THE PROBLEM: Take the data that follows and retype it word for word.
********************
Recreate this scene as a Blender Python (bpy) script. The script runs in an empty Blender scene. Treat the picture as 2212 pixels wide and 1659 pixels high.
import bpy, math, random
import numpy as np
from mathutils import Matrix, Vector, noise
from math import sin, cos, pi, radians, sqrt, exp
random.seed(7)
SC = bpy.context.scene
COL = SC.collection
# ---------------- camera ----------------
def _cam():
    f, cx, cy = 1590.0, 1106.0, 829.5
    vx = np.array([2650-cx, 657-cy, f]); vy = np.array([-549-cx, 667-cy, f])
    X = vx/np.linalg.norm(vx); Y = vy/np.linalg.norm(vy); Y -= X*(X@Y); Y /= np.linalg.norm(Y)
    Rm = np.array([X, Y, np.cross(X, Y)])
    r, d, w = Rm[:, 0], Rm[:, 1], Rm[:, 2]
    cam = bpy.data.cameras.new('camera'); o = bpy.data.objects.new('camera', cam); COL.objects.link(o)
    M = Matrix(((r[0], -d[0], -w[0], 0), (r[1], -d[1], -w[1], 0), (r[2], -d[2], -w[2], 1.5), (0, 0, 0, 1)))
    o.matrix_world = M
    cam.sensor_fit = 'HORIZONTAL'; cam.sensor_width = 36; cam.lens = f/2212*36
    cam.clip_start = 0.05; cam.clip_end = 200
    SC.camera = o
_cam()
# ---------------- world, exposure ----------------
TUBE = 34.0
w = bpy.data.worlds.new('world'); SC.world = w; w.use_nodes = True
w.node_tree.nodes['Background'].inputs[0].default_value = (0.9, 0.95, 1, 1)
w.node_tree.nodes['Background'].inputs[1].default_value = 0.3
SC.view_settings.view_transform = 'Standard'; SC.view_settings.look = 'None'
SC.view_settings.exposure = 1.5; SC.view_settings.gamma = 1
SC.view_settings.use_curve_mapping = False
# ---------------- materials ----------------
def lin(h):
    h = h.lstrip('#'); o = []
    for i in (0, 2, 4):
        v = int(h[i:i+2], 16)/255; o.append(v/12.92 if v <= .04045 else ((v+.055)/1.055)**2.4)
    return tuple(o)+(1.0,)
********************
RESULT OF THIS EXERCISE:
Recreate this scene as a Blender Python (bpy) script. The script runs in an empty Blender scene. Treat the picture as 2212 pixels wide and 1659 pixels high.
import bpy, math, random
import numpy as np
from mathutils import Matrix, Vector, noise
from math import sin, cos, pi, radians, sqrt, exp
random.seed(7)
SC = bpy.context.scene
COL = SC.collection
# ---------------- camera ----------------
def _cam():
    f, cx, cy = 1590.0, 1106.0, 829.5
    vx = np.array([2650-cx, 657-cy, f]); vy = np.array([-549-cx, 667-cy, f])
    X = vx/np.linalg.norm(vx); Y = vy/np.linalg.norm(vy); Y -= X*(X@Y); Y /= np.linalg.norm(Y)
    Rm = np.array([X, Y, np.cross(X, Y)])
    r, d, w = Rm[:, 0], Rm[:, 1], Rm[:, 2]
    cam = bpy.data.cameras.new('camera'); o = bpy.data.objects.new('camera', cam); COL.objects.link(o)
    M = Matrix(((r[0], -d[0], -w[0], 0), (r[1], -d[1], -w[1], 0), (r[2], -d[2], -w[2], 1.5), (0, 0, 0, 1)))
    o.matrix_world = M
    cam.sensor_fit = 'HORIZONTAL'; cam.sensor_width = 36; cam.lens = f/2212*36
    cam.clip_start = 0.05; cam.clip_end = 200
    SC.camera = o
_cam()
# ---------------- world, exposure ----------------
TUBE = 34.0
w = bpy.data.worlds.new('world'); SC.world = w; w.use_nodes = True
w.node_tree.nodes['Background'].inputs[0].default_value = (0.9, 0.95, 1, 1)
w.node_tree.nodes['Background'].inputs[1].default_value = 0.3
SC.view_settings.view_transform = 'Standard'; SC.view_settings.look = 'None'
SC.view_settings.exposure = 1.5; SC.view_settings.gamma = 1
SC.view_settings.use_curve_mapping = False
# ---------------- materials ----------------
def lin(h):
    h = h.lstrip('#'); o = []
    for i in (0, 2, 4):
        v = int(h[i:i+2], 16)/255; o.append(v/12.92 if v <= .04045 else ((v+.055)/1.055)**2.4)
    return tuple(o)+(1.0,)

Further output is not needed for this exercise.